Every record we make I have a terrible f***ing disaster!” says Jamie Hince, with a grimace. The Killsguitarist, sitting across from the group’s singer, Alison Mosshart, in Dalston’s De Beauvoir Arms, is recalling the gnarly surgeries he’s endured since shattering his feet while making the band’s new album, God Games. Hince sustained the injury at his home in Los Angeles after leaping three flights of stone steps to rescue his dog from what he imagined was a coyote attack (the distressed pooch had, in fact, been sprayed by a skunk). “They had to slice open my calf muscles and reattach my achilles tendon,” he winces, his garrulous croak making him sound like Keith Richards’s mischievous nephew.

Hince is a remarkably disaster-prone rocker.
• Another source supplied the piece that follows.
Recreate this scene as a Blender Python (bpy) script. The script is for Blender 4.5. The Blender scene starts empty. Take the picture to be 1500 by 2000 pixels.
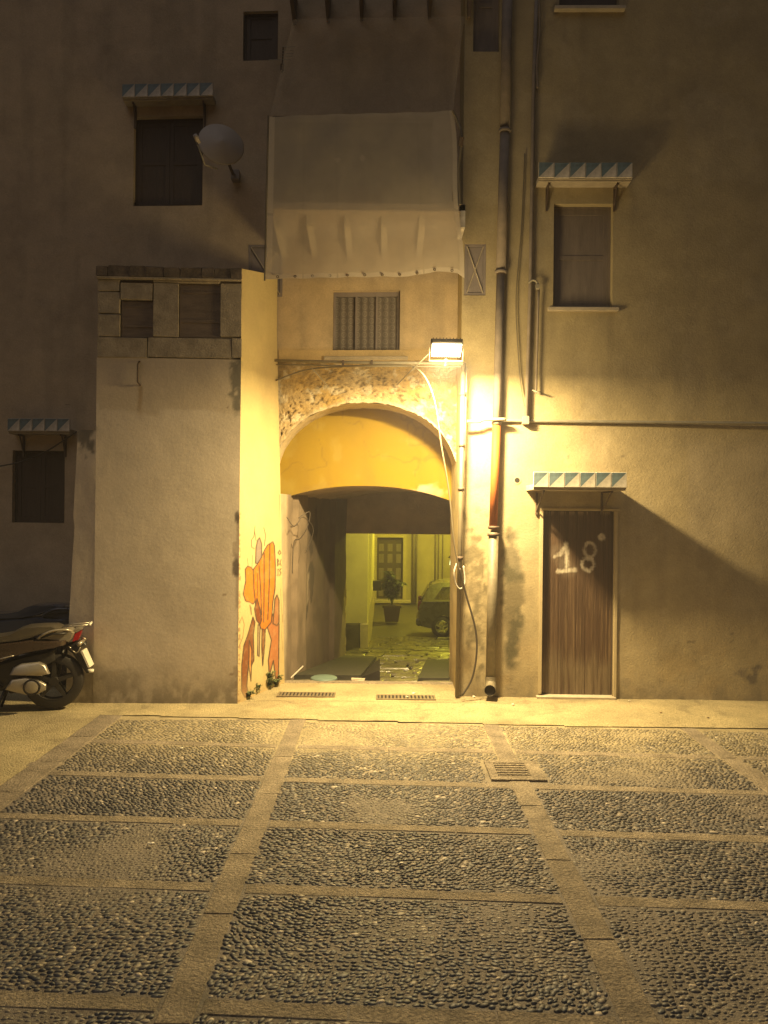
import bpy, math, random
import numpy as np
from mathutils import Vector, Matrix

random.seed(7)
RNG = np.random.default_rng(11)
S = bpy.context.scene
COL = S.collection
R = math.radians

# ------------------------------------------------------------------ camera
CAM_Z = 2.09
ROLL = R(0.6)
cd = bpy.data.cameras.new('camera')
cam = bpy.data.objects.new('camera', cd)
COL.objects.link(cam)
cd.sensor_fit = 'VERTICAL'; cd.sensor_height = 36.0; cd.sensor_width = 27.0
cd.lens = 27.0; cd.clip_end = 200.0; cd.clip_start = 0.05
cam.matrix_world = Matrix.Translation((0, 0, CAM_Z)) @ Matrix.Rotation(R(90), 4, 'X') @ Matrix.Rotation(ROLL, 4, 'Z')
S.camera = cam
S.render.resolution_x = 768; S.render.resolution_y = 1024

# ------------------------------------------------------------------ world, weak added ambient fill, exposure
w = bpy.data.worlds.new('World'); S.world = w; w.use_nodes = True
nt = w.node_tree; nt.nodes.clear()
out = nt.nodes.new('ShaderNodeOutputWorld'); bg = nt.nodes.new('ShaderNodeBackground')
sky = nt.nodes.new('ShaderNodeTexSky'); sky.sky_type = 'NISHITA'; sky.sun_disc = False
sky.sun_elevation = R(2); sky.sun_rotation = R(200)
bg.inputs[1].default_value = 0.010
nt.links.new(sky.outputs[0], bg.inputs[0]); nt.links.new(bg.outputs[0], out.inputs[0])
sl = bpy.data.lights.new('ambient_fill', 'SUN'); sl.energy = 0.38; sl.angle = R(60); sl.color = (1, 0.90, 0.84)  # broad soft sun lamp added as ambient fill
so = bpy.data.objects.new('ambient_fill', sl); COL.objects.link(so)
so.rotation_euler = (R(31), 0, R(-24))
S.view_settings.view_transform = 'Standard'; S.view_settings.look = 'None'
S.view_settings.exposure = 0.0; S.view_settings.gamma = 1.0; S.view_settings.use_curve_mapping = False

LAMP_C = (1.0, 0.735, 0.33)
YARD_C = (1.0, 0.88, 0.07)
LAMP_AREA = 560.0
LAMP_POINT = 175.0

# ------------------------------------------------------------------ measuring helpers (photo pixel -> place)
cr, sr = math.cos(ROLL), math.sin(ROLL)
def ray(px, py):
    u, v = px - 750.0, 1000.0 - py
    return (u * cr - v * sr) / 1500.0, (u * sr + v * cr) / 1500.0
def P(px, py, D):
    a, b = ray(px, py); return Vector((a * D, D, CAM_Z + b * D))
def G(px, py, z=0.0):
    a, b = ray(px, py); D = (z - CAM_Z) / b; return Vector((a * D, D, z))
def proj(X, D, Z):
    a = X / D; b = (Z - CAM_Z) / D
    return 750 + 1500 * (a * cr + b * sr), 1000 - 1500 * (-a * sr + b * cr)
RW = (8.747, -0.02)      # right-hand wall: D = a + b X
LW = (9.272, -0.06)      # left-hand wall and arch wall
FB = (8.34, 0.03)        # front of the buttress
BW = (29.0, 0.0)         # back wall of the courtyard
def onw(pl, px, py, off=0.0):
    a, b = ray(px, py); D = (pl[0] - off) / (1 - pl[1] * a); return (a * D, CAM_Z + b * D)
def wp(pl, X, Z, off=0.0):
    return (X, pl[0] + pl[1] * X - off, Z)
def rect(pl, x0, y0, x1, y1, off=0.0):
    xm, ym = (x0 + x1) / 2, (y0 + y1) / 2
    return (onw(pl, x0, ym, off)[0], onw(pl, x1, ym, off)[0], onw(pl, xm, y1, off)[1], onw(pl, xm, y0, off)[1])

# ------------------------------------------------------------------ numpy noise
def _h(ix, iy, s):
    n = (ix.astype(np.int64) * 374761393 + iy.astype(np.int64) * 668265263 + s * 974711) & 0x7fffffff
    n = ((n ^ (n >> 13)) * 1274126177) & 0x7fffffff
    return ((n ^ (n >> 16)) & 0xffff) / 65535.0
def vn(x, y, s=0):
    x = np.asarray(x, float); y = np.asarray(y, float)
    ix, iy = np.floor(x), np.floor(y); fx, fy = x - ix, y - iy
    fx = fx * fx * (3 - 2 * fx); fy = fy * fy * (3 - 2 * fy)
    a, b, c, d = _h(ix, iy, s), _h(ix + 1, iy, s), _h(ix, iy + 1, s), _h(ix + 1, iy + 1, s)
    return (a * (1 - fx) + b * fx) * (1 - fy) + (c * (1 - fx) + d * fx) * fy
def fbm(x, y, s=0, o=4):
    t = 0; a = .5; n = 0
    for k in range(o):
        t = t + a * vn(x * 2 ** k, y * 2 ** k, s + k * 17); n += a; a *= .5
    return t / n
def sst(a, b, x):
    t = np.clip((x - a) / (b - a), 0, 1); return t * t * (3 - 2 * t)
def blob(x, y, cx, cy, rx, ry, rough=.5, s=3):
    d = np.sqrt(((x - cx) / rx) ** 2 + ((y - cy) / ry) ** 2) + (fbm(x / 14, y / 14, s) - .5) * 2 * rough
    return 1 - sst(.55, 1.1, d)
def dist_poly(x, y, pts):
    d = np.full(np.shape(x), 1e9)
    for (ax, ay), (bx, by) in zip(pts[:-1], pts[1:]):
        dx, dy = bx - ax, by - ay; L = dx * dx + dy * dy + 1e-9
        t = np.clip(((x - ax) * dx + (y - ay) * dy) / L, 0, 1)
        d = np.minimum(d, np.hypot(x - ax - t * dx, y - ay - t * dy))
    return d
def inside(x, y, pts):
    r = np.zeros(np.shape(x), bool); n = len(pts)
    for i in range(n):
        x0, y0 = pts[i]; x1, y1 = pts[(i + 1) % n]
        c = ((y0 > y) != (y1 > y)) & (x < (x1 - x0) * (y - y0) / (y1 - y0 + 1e-12) + x0)
        r ^= c
    return r
def over(c, m, rgb):
    m = np.asarray(m)[..., None]; return c * (1 - m) + np.array(rgb) * m

# ------------------------------------------------------------------ materials
def setin(b, k, v):
    if k in b.inputs: b.inputs[k].default_value = v
def mat(name, color=(.5, .5, .5), rough=.8, metal=0.0, attr=False, var=0.18, scale=6.0, bump=0.3, bscale=40.0, spec=None,
        fine=0.0, coat=0.0, grain=None, dist=0.01, stretch=None):
    m = bpy.data.materials.new(name); m.use_nodes = True
    n = m.node_tree; b = n.nodes['Principled BSDF']
    setin(b, 'Roughness', rough); setin(b, 'Metallic', metal)
    if spec is not None: setin(b, 'Specular IOR Level', spec)
    if coat: setin(b, 'Coat Weight', coat); setin(b, 'Coat Roughness', .08)
    tc = n.nodes.new('ShaderNodeTexCoord'); vec = tc.outputs['Object']
    if stretch:
        mp = n.nodes.new('ShaderNodeMapping'); mp.inputs['Scale'].default_value = stretch
        n.links.new(vec, mp.inputs[0]); vec = mp.outputs[0]
    if attr:
        src = n.nodes.new('ShaderNodeAttribute'); src.attribute_name = 'tint'; base = src.outputs['Color']
    else:
        src = n.nodes.new('ShaderNodeRGB'); src.outputs[0].default_value = (*color, 1); base = src.outputs[0]
    def noise(sc, det=5, ro=.6):
        t = n.nodes.new('ShaderNodeTexNoise'); t.inputs['Scale'].default_value = sc
        t.inputs['Detail'].default_value = det; t.inputs['Roughness'].default_value = ro
        n.links.new(vec, t.inputs['Vector']); return t
    t1 = noise(scale)
    mr = n.nodes.new('ShaderNodeMapRange'); mr.inputs[1].default_value = .3; mr.inputs[2].default_value = .7
    mr.inputs[3].default_value = 1 - var; mr.inputs[4].default_value = 1 + var
    n.links.new(t1.outputs[0], mr.inputs[0])
    fac = mr.outputs[0]
    if fine:
        t3 = noise(bscale * 1.3, 3, .7)
        m3 = n.nodes.new('ShaderNodeMapRange'); m3.inputs[1].default_value = .3; m3.inputs[2].default_value = .7
        m3.inputs[3].default_value = 1 - fine; m3.inputs[4].default_value = 1 + fine
        n.links.new(t3.outputs[0], m3.inputs[0])
        mu = n.nodes.new('ShaderNodeMath'); mu.operation = 'MULTIPLY'
        n.links.new(fac, mu.inputs[0]); n.links.new(m3.outputs[0], mu.inputs[1]); fac = mu.outputs[0]
    vm = n.nodes.new('ShaderNodeVectorMath'); vm.operation = 'SCALE'
    n.links.new(base, vm.inputs[0]); n.links.new(fac, vm.inputs['Scale'])
    n.links.new(vm.outputs[0], b.inputs['Base Color'])
    rr = n.nodes.new('ShaderNodeMapRange'); rr.inputs[3].default_value = max(.03, rough - .12); rr.inputs[4].default_value = min(1, rough + .12)
    n.links.new(t1.outputs[0], rr.inputs[0]); n.links.new(rr.outputs[0], b.inputs['Roughness'])
    if bump:
        t2 = noise(bscale, 6, .65)
        bp = n.nodes.new('ShaderNodeBump'); bp.inputs['Strength'].default_value = bump; bp.inputs['Distance'].default_value = dist
        n.links.new(t2.outputs[0], bp.inputs['Height']); n.links.new(bp.outputs[0], b.inputs['Normal'])
    return m
def emis(name, col, st):
    m = bpy.data.materials.new(name); m.use_nodes = True; n = m.node_tree; n.nodes.clear()
    o = n.nodes.new('ShaderNodeOutputMaterial'); e = n.nodes.new('ShaderNodeEmission')
    e.inputs[0].default_value = (*col, 1); e.inputs[1].default_value = st; n.links.new(e.outputs[0], o.inputs[0]); return m
def glassy(name, col, rough=.08):
    m = mat(name, col, rough, bump=0, var=.1); return m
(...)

When the transatlantic blues-punk duo began work on their fourth album, 2011’s Blood Pressures, he shattered his elbow; unable to hold his guitar, he wrote the songs on a pedal-steel guitar he played on his lap. “And in 2013 I slammed my finger in a car door and smashed it all up,” he continues. “We were playing a charity show that week, so I figured out how to play the songs without that finger, and we got away with it. So maybe I didn’t even need that finger! Playing guitar is only difficult if you want to sound like everyone else. And I never have.”

While he’s struggled to remain in one piece, Hince’s inimitable brutalist guitar – not to mention Mosshart’s bull****-intolerant, cheroot-chewing snarl – have seen The Kills juggle critical acclaim and chart success for two decades now. Their new album suggests their best is still to come.